One hundred and twenty-three nations followed.
The country that built the most powerful economy in human history on the labor of the people who passed through that door said the quiet part out loud.
It always has. And still does.
This is what they glorify
The lost causers flying Confederate battle flags everywhere.
The legislators dismantling DEI programs and banning books that tell the history of race in America.
The school boards scrubbing the word slavery from curricula and replacing it with "involuntary relocation."
The politicians who call reparations radical while sitting in buildings constructed by enslaved labor.
And the diplomat in New York, in 2026, hiding behind international legal theory to avoid saying that what we did was wrong and that wrong demands remedy.

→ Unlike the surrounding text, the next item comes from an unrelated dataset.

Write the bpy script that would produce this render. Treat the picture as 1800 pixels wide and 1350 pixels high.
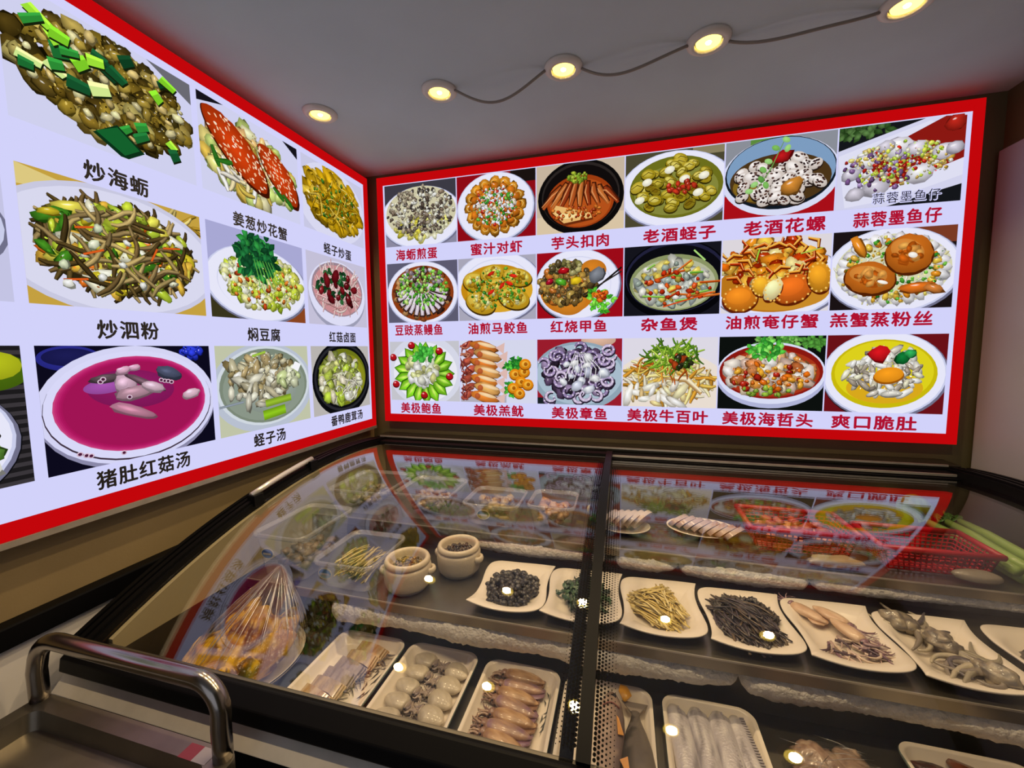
import bpy, math, random
from math import sin, cos, pi, sqrt, atan2, hypot
from mathutils import Vector, Matrix, noise
SC = bpy.context.scene
COL = SC.collection
for o in list(bpy.data.objects):
    bpy.data.objects.remove(o)

# ------------------------------------------------------------------ camera, world, exposure
def cam_axes(pitch, roll, yaw):
    cz, sz, cx, sx = cos(yaw), sin(yaw), cos(pitch), sin(pitch)
    f = Vector((-sz * cx, cz * cx, sx)); r = Vector((cz, sz, 0)); u = r.cross(f)
    return cos(roll) * r + sin(roll) * u, -sin(roll) * r + cos(roll) * u, f
r_, u_, f_ = cam_axes(-0.0880, -0.0097, 0.2660)
cam_d = bpy.data.cameras.new('camera'); cam = bpy.data.objects.new('camera', cam_d); COL.objects.link(cam)
cam.matrix_world = Matrix(((r_.x, u_.x, -f_.x, 1.2339), (r_.y, u_.y, -f_.y, -1.8531), (r_.z, u_.z, -f_.z, 1.4687), (0, 0, 0, 1)))
cam_d.sensor_fit = 'HORIZONTAL'; cam_d.sensor_width = 36.0; cam_d.lens = 724.3 / 1800 * 36.0
cam_d.clip_start = 0.02
SC.camera = cam
W = bpy.data.worlds.new('world'); SC.world = W; W.use_nodes = True
W.node_tree.nodes['Background'].inputs[0].default_value = (0.58, 0.60, 0.69, 1)
W.node_tree.nodes['Background'].inputs[1].default_value = 0.8
SC.view_settings.view_transform = 'Standard'; SC.view_settings.look = 'None'
SC.view_settings.gamma = 1.0; SC.view_settings.use_curve_mapping = False
SC.view_settings.exposure = 0.0
SC.cycles.transparent_max_bounces = 32; SC.cycles.max_bounces = 10; SC.cycles.use_denoising = True
SC.cycles.caustics_reflective = False; SC.cycles.caustics_refractive = False
SC.cycles.sample_clamp_indirect = 4.0
SIGN_POWER = 1.0        # glow of the two menu lightboxes
SPOT_W = 15.0            # each ceiling downlight
BULB = 5.0              # glow of the lamp faces
CEIL = 2.335

# ------------------------------------------------------------------ helpers
def lin(c):
    if isinstance(c, str):
        c = tuple(int(c[i:i + 2], 16) / 255 for i in (0, 2, 4))
    return tuple(x / 12.92 if x <= .04045 else ((x + .055) / 1.055) ** 2.4 for x in c[:3])
MATS = {}
def mat(name, color='808080', rough=.5, metal=0., coat=0., var=0., vscale=8., bump=0., bscale=60., attr=False, spec=.5, sss=0., trans=0.):
    if name in MATS: return MATS[name]
    m = bpy.data.materials.new(name); m.use_nodes = True; MATS[name] = m
    nt = m.node_tree; b = nt.nodes['Principled BSDF']; L = nt.links
    c = lin(color); b.inputs['Base Color'].default_value = (*c, 1)
    b.inputs['Roughness'].default_value = rough; b.inputs['Metallic'].default_value = metal
    b.inputs['Coat Weight'].default_value = coat; b.inputs['Coat Roughness'].default_value = .12
    b.inputs['Specular IOR Level'].default_value = spec
    if sss:
        b.inputs['Subsurface Weight'].default_value = sss; b.inputs['Subsurface Radius'].default_value = (.01, .006, .004)
    src = None
    if attr:
        a = nt.nodes.new('ShaderNodeAttribute'); a.attribute_name = 'Col'; src = a.outputs['Color']
    if var or bump:
        tc = nt.nodes.new('ShaderNodeTexCoord')
    if var:
        n = nt.nodes.new('ShaderNodeTexNoise'); n.inputs['Scale'].default_value = vscale; n.inputs['Detail'].default_value = 5
        L.new(tc.outputs['Object'], n.inputs['Vector'])
        r = nt.nodes.new('ShaderNodeMapRange'); r.inputs[1].default_value = .3; r.inputs[2].default_value = .7
        r.inputs[3].default_value = 1 - var; r.inputs[4].default_value = 1 + var
        L.new(n.outputs['Fac'], r.inputs[0])
        mx = nt.nodes.new('ShaderNodeVectorMath'); mx.operation = 'SCALE'
        if src: L.new(src, mx.inputs[0])
        else: mx.inputs[0].default_value = c
        L.new(r.outputs[0], mx.inputs['Scale']); src = mx.outputs[0]
    if src: L.new(src, b.inputs['Base Color'])
    if bump:
        n = nt.nodes.new('ShaderNodeTexNoise'); n.inputs['Scale'].default_value = bscale; n.inputs['Detail'].default_value = 6
        L.new(tc.outputs['Object'], n.inputs['Vector'])
        bp = nt.nodes.new('ShaderNodeBump'); bp.inputs['Strength'].default_value = bump; bp.inputs['Distance'].default_value = .01
        L.new(n.outputs['Fac'], bp.inputs['Height']); L.new(bp.outputs[0], b.inputs['Normal'])
    return m
def emis(name, color, strength, attr=False, sampled=True):
    if name in MATS: return MATS[name]
    m = bpy.data.materials.new(name); m.use_nodes = True; MATS[name] = m
    nt = m.node_tree; nt.nodes.remove(nt.nodes['Principled BSDF'])
    e = nt.nodes.new('ShaderNodeEmission'); e.inputs[0].default_value = (*lin(color), 1); e.inputs[1].default_value = strength
    if attr:
        a = nt.nodes.new('ShaderNodeAttribute'); a.attribute_name = 'Col'; nt.links.new(a.outputs['Color'], e.inputs[0])
    nt.links.new(e.outputs[0], nt.nodes['Material Output'].inputs['Surface'])
    if not sampled: m.cycles.emission_sampling = 'NONE'
    return m
def clear(name, tint=(1, 1, 1), milk=0., bump=0., bscale=40., boost=1.0, rough=0.):
    """thin clear sheet: see-through mixed with a mirror by angle (Schlick)"""
    if name in MATS: return MATS[name]
    m = bpy.data.materials.new(name); m.use_nodes = True; MATS[name] = m
    nt = m.node_tree; nt.nodes.remove(nt.nodes['Principled BSDF']); N = nt.nodes.new; L = nt.links.new
    g = N('ShaderNodeNewGeometry'); d = N('ShaderNodeVectorMath'); d.operation = 'DOT_PRODUCT'
    nrm = g.outputs['Normal']
    if bump:
        tc = N('ShaderNodeTexCoord'); n = N('ShaderNodeTexNoise'); n.inputs['Scale'].default_value = bscale; n.inputs['Detail'].default_value = 4
        L(tc.outputs['Object'], n.inputs['Vector']); bp = N('ShaderNodeBump'); bp.inputs['Strength'].default_value = bump; bp.inputs['Distance'].default_value = .02
        L(n.outputs['Fac'], bp.inputs['Height']); nrm = bp.outputs[0]
    L(nrm, d.inputs[0]); L(g.outputs['Incoming'], d.inputs[1])
    def M(op, a, b=None):
        k = N('ShaderNodeMath'); k.operation = op
        for i, x in enumerate((a, b)):
            if x is None: continue
            if isinstance(x, (int, float)): k.inputs[i].default_value = x
            else: L(x, k.inputs[i])
        return k.outputs[0]
    c = M('ABSOLUTE', d.outputs['Value']); c = M('MINIMUM', c, 1.0)
    p = M('POWER', M('SUBTRACT', 1.0, c), 5.0)
    R = M('MULTIPLY', M('ADD', M('MULTIPLY', p, .957), .043), boost)
    R = M('MINIMUM', R, 1.0)
    t = N('ShaderNodeBsdfTransparent'); t.inputs[0].default_value = (*tint, 1)
    gl = N('ShaderNodeBsdfGlossy'); gl.inputs['Roughness'].default_value = rough
    L(nrm, gl.inputs['Normal'])
    base = t.outputs[0]
    if milk:
        df = N('ShaderNodeBsdfDiffuse'); df.inputs[0].default_value = (.85, .85, .85, 1)
        mm = N('ShaderNodeMixShader'); mm.inputs[0].default_value = milk; L(base, mm.inputs[1]); L(df.outputs[0], mm.inputs[2]); base = mm.outputs[0]
    mx = N('ShaderNodeMixShader'); L(R, mx.inputs[0]); L(base, mx.inputs[1]); L(gl.outputs[0], mx.inputs[2])
    L(mx.outputs[0], nt.nodes['Material Output'].inputs['Surface'])
    return m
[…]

These are not separate phenomena. They are the same refusal, expressed in different registers, protecting the same inheritance. The Confederate monument and the UN vote are the same gesture. The book ban and the legal objection are the same argument.
Our inheritance as a nation is built on it: chattel slavery.
Our inheritance is the wealth, the power, the political architecture. The project has alway been to avoid accounting for how it was acquired.
The resolution the United States voted against this week did not demand the impossible. It did not set a dollar figure or establish a tribunal. It asked for acknowledgment. For a formal apology. For a framework of conversations about what remedy might look like. For the return of what was stolen. For the recognition that the gravest crime against humanity was, in fact, a crime.
Our United States said no.
One hundred and twenty-three nations said otherwise.
The world is watching for history. The United States has made its position clear. It has been making it clear for two hundred and fifty years.
Now we must pick up the pieces and hold them all to account for all those lives.
Non in cautus futuri.
(Editor's note: this piece is 1865 words long.)